Depuis le 19 décembre 2010 à ce jour là, Manoubia Bouazizi  n’a pas cessé de recevoir des journalistes de tous les pays de la planète. Les médias tunisiens ne sont accourus vers elle qu’après le 14 janvier 2011 et c’est pour cette raison qu’elle a refusé de les recevoir et on peut lui donner raison car au fond d’elle-même, elle le pense et elle le dit très clairement: quand j’avais besoin des médias tunisiens, aucun journaliste n’est accouru à mon secours. Aujourd’hui ils veulent organiser des débats en direct, rien que pour augmenter leur audimat. Son fils est mort et il ne retournera pas, toute sa vie Mohamed Bouazizi rêvait d’acheter une 404 bâchée pour exercer librement son commerce.

Mannoubia refuse 20.000 dinars de dédommagement  
Après sa mort, le gouvernement tunisien provisoire a offert la somme de 20.000 dinars comme dédommagement à la mère de Bouazizi qu’elle a refusée.  Mohamed n’est plus là pour acheter la camionnette, donc cet argent n’est plus nécessaire.

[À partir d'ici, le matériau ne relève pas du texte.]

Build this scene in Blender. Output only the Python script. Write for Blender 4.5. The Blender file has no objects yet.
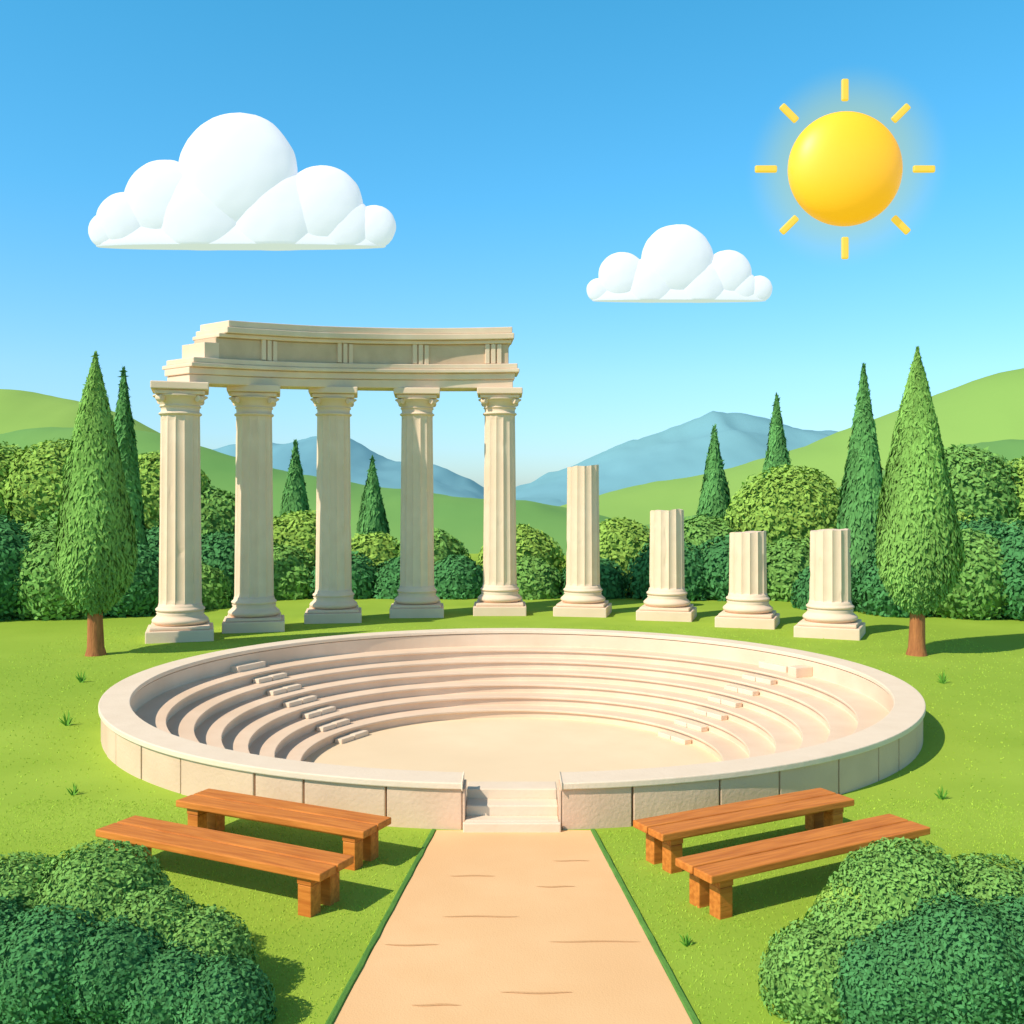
import bpy, math, random
import numpy as np
from mathutils import Vector, Matrix, noise as mnoise
random.seed(3); rng=np.random.default_rng(5)
sc=bpy.context.scene
COL=sc.collection

# ------------------------------------------------------------------ helpers
def empty(name,loc=(0,0,0)):
    e=bpy.data.objects.new(name,None); e.location=loc; COL.objects.link(e); return e
def mk(name,verts,faces,mat=None,parent=None,smooth=False):
    me=bpy.data.meshes.new(name)
    me.from_pydata([tuple(v) for v in verts],[],[tuple(f) for f in faces]); me.update()
    if smooth:
        me.polygons.foreach_set('use_smooth',[True]*len(me.polygons))
    o=bpy.data.objects.new(name,me); COL.objects.link(o)
    if mat: me.materials.append(mat)
    if parent: o.parent=parent
    return o
def bevel(o,w=0.02,seg=2,ang=35):
    m=o.modifiers.new('bevel','BEVEL'); m.width=w; m.segments=seg; m.limit_method='ANGLE'; m.angle_limit=math.radians(ang)
    return o
BOXF=[(0,3,2,1),(4,5,6,7),(0,1,5,4),(1,2,6,5),(2,3,7,6),(3,0,4,7)]
def boxv(x0,x1,y0,y1,z0,z1):
    return [(x0,y0,z0),(x1,y0,z0),(x1,y1,z0),(x0,y1,z0),(x0,y0,z1),(x1,y0,z1),(x1,y1,z1),(x0,y1,z1)]
class MB:
    def __init__(s): s.v=[]; s.f=[]
    def add(s,v,f):
        n=len(s.v); s.v+=[tuple(a) for a in v]; s.f+=[tuple(i+n for i in g) for g in f]
    def box(s,x0,x1,y0,y1,z0,z1,M=None):
        v=boxv(x0,x1,y0,y1,z0,z1)
        if M is not None: v=[tuple(M@Vector(a)) for a in v]
        s.add(v,BOXF)

def mat(name,c1,c2,scale=3.0,rough=0.85,bump=0.15,bscale=30,detail=6,c3=None,spec=0.3,stretch=None,contrast=(0.3,0.7)):
    m=bpy.data.materials.new(name); m.use_nodes=True; nt=m.node_tree; N=nt.nodes; L=nt.links
    b=N['Principled BSDF']; b.inputs['Roughness'].default_value=rough; b.inputs['Specular IOR Level'].default_value=spec
    tc=N.new('ShaderNodeTexCoord'); mp=N.new('ShaderNodeMapping'); L.new(tc.outputs['Object'],mp.inputs[0])
    if stretch: mp.inputs['Scale'].default_value=stretch
    n1=N.new('ShaderNodeTexNoise'); n1.inputs['Scale'].default_value=scale; n1.inputs['Detail'].default_value=detail; L.new(mp.outputs[0],n1.inputs['Vector'])
    r=N.new('ShaderNodeValToRGB'); r.color_ramp.elements[0].position=contrast[0]; r.color_ramp.elements[1].position=contrast[1]
    r.color_ramp.elements[0].color=(*c1,1); r.color_ramp.elements[1].color=(*c2,1)
    L.new(n1.outputs['Fac'],r.inputs[0]); out=r.outputs[0]
    if c3:
        n3=N.new('ShaderNodeTexNoise'); n3.inputs['Scale'].default_value=scale*0.22; n3.inputs['Detail'].default_value=3; L.new(mp.outputs[0],n3.inputs['Vector'])
        mr=N.new('ShaderNodeMapRange'); mr.inputs[1].default_value=.45; mr.inputs[2].default_value=.7; L.new(n3.outputs['Fac'],mr.inputs[0])
        mx=N.new('ShaderNodeMix'); mx.data_type='RGBA'; L.new(mr.outputs[0],mx.inputs['Factor']); L.new(out,mx.inputs['A']); mx.inputs['B'].default_value=(*c3,1); out=mx.outputs['Result']
    L.new(out,b.inputs['Base Color'])
    if bump>0:
        n2=N.new('ShaderNodeTexNoise'); n2.inputs['Scale'].default_value=bscale; n2.inputs['Detail'].default_value=8; L.new(mp.outputs[0],n2.inputs['Vector'])
        bp=N.new('ShaderNodeBump'); bp.inputs['Strength'].default_value=bump; bp.inputs['Distance'].default_value=0.03
        L.new(n2.outputs['Fac'],bp.inputs['Height']); L.new(bp.outputs[0],b.inputs['Normal'])
    return m

STONE =mat('limestone',(.82,.60,.435),(.88,.665,.49),2.2,.9,.18,25,c3=(.78,.565,.40))
STONE2=mat('limestone_wall',(.70,.475,.325),(.79,.55,.385),1.4,.9,.25,22,c3=(.65,.435,.30))
COPE  =mat('limestone_coping',(.79,.62,.455),(.84,.67,.50),2.5,.9,.15,25)
SEAT  =mat('limestone_seats',(.78,.575,.41),(.84,.635,.465),1.8,.9,.15,22,c3=(.74,.54,.38))
DARK  =mat('joint_mortar',(.30,.20,.13),(.36,.25,.17),4,.95,.2)
SAND  =mat('arena_sand',(.84,.645,.42),(.88,.69,.46),1.2,.95,.15,60,c3=(.81,.615,.395))
PATHM =mat('path_sand',(.84,.50,.24),(.88,.545,.275),1.5,.95,.15,70,c3=(.81,.475,.225))
PATHD =mat('path_seam',(.66,.36,.16),(.70,.39,.18),3,.95,.2)
GRASS =mat('lawn_grass',(.285,.42,.043),(.35,.49,.058),.5,.95,.3,90,c3=(.26,.395,.04),spec=.1)
EDGE  =mat('turf_edge',(.09,.23,.045),(.13,.29,.055),6,.95,.4,60,spec=.1)
WOOD  =mat('bench_wood',(.52,.150,.024),(.72,.240,.042),2.2,.6,.2,12,stretch=(.7,9,9),contrast=(.35,.65),spec=.2)
BARK  =mat('cypress_bark',(.30,.10,.035),(.48,.18,.06),5,.9,.6,14,stretch=(2.5,2.5,.5))
HILL  =mat('hill_grass',(.24,.40,.09),(.32,.48,.11),.035,.95,.3,1.2,c3=(.20,.36,.09),spec=.05)
HILLD =mat('hill_forest',(.15,.32,.09),(.22,.39,.10),.05,.95,.6,.8,c3=(.12,.28,.085),spec=.05)
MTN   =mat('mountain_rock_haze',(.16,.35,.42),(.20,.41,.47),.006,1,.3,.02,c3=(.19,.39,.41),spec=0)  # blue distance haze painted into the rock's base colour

def leafmat(name):
    m=bpy.data.materials.new(name); m.use_nodes=True; nt=m.node_tree; N=nt.nodes; L=nt.links
    for n in list(N): N.remove(n)
    o=N.new('ShaderNodeOutputMaterial'); a=N.new('ShaderNodeAttribute'); a.attribute_name='tint'
    d=N.new('ShaderNodeBsdfDiffuse')
    L.new(a.outputs['Color'],d.inputs[0]); L.new(d.outputs[0],o.inputs[0])
    return m
LEAF=leafmat('foliage_leaves'); BLADE=leafmat('grass_blades')

class Foliage:
    """accumulates leaf quads and core surfaces with a per-point tint"""
    def __init__(s): s.V=[];s.F=[];s.C=[];s.n=0
    def quads(s,V,C):
        k=len(V)//4; s.F.append(np.arange(k*4).reshape(k,4)+s.n); s.V.append(V); s.C.append(C); s.n+=len(V)
    def leaves(s,P,Nn,size,tint,tilt=.36,up=False,el=1.0):
        n=len(P)
        Nn=Nn+tilt*rng.normal(size=(n,3)); Nn/=np.linalg.norm(Nn,axis=1)[:,None]
        R=rng.normal(size=(n,3))
        if up: R=R*.35+np.array([0,0,1.])
        T=R-(R*Nn).sum(1)[:,None]*Nn; T/=np.linalg.norm(T,axis=1)[:,None]
        B=np.cross(Nn,T); sz=(size*rng.uniform(.6,1.3,n))[:,None]
        V=np.stack([P+T*sz*el,P+B*sz*.5,P-T*sz*el,P-B*sz*.5],1).reshape(-1,3)
        s.quads(V,np.repeat(tint,4,0))
    def build(s,name,parent=None,m=LEAF):
        V=np.concatenate(s.V); F=np.concatenate(s.F); C=np.concatenate(s.C)
        me=bpy.data.meshes.new(name); me.vertices.add(len(V)); me.vertices.foreach_set('co',V.astype(np.float32).ravel())
        me.loops.add(F.size); me.loops.foreach_set('vertex_index',F.astype(np.int32).ravel())
        me.polygons.add(len(F)); me.polygons.foreach_set('loop_start',np.arange(0,F.size,4,dtype=np.int32))
        me.update(calc_edges=True)
        ca=me.color_attributes.new('tint','FLOAT_COLOR','POINT')
        ca.data.foreach_set('color',np.concatenate([C,np.ones((len(C),1))],1).astype(np.float32).ravel())
        me.materials.append(m); o=bpy.data.objects.new(name,me); COL.objects.link(o)
        if parent: o.parent=parent
        return o
def wob(P,f,ph=0):
    return (np.sin(P[:,0]*f+ph)+np.sin(P[:,1]*f*1.3+1.7+ph)+np.sin(P[:,2]*f*1.7+.6+ph)+np.sin((P[:,0]+P[:,2])*f*2.1+ph))/4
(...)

En bonne croyante, elle accepte la volonté de Dieu, mais elle ne pourra jamais pardonner à cette Fayda Hamdi. qui a humilié son jeune fils et l’a poussé à mettre fin à ses jours car une vie sans dignité ne vaut pas la peine d’être vécue.
Mohamed Bouazizi était un homme pieux, pratiquant mais loin d’être fanatique. Il était généreux mais refusait la corruption. Sa demi-sœur Besma, âgée de 15 ans, le décrit comme un ange, elle ne cesse de répéter combien il était content chaque fois qu’il lui donnait de l’argent de poche. Il était son ange-gardien, elle n’est pas prête de l’oublier et refuse de croire qu’il est mort car, d’après sa conviction, les anges vivent au paradis et ne meurent pas.
Mannoubia Bouazizi est affligée par la perte de son fils mais, au fond d’elle-même, elle est fière d’avoir donné naissance à un héros dont le nom sera gravé dans tous les esprits. Elle dit avoir perdu un fils mais le monde a gagné un nouveau leader pour ceux qui aspirent à plus de liberté et de démocratie.
Qui aurait cru un jour que Ben Ali puisse dégager du jour au lendemain? Qui aurait pu imaginer voir Moubarak suppléer son peuple pour le laisser mourir en Egypte? Qui aurait pu dire à Kadhafi dégage, lui qui croyait être aimé par tous les Libyens?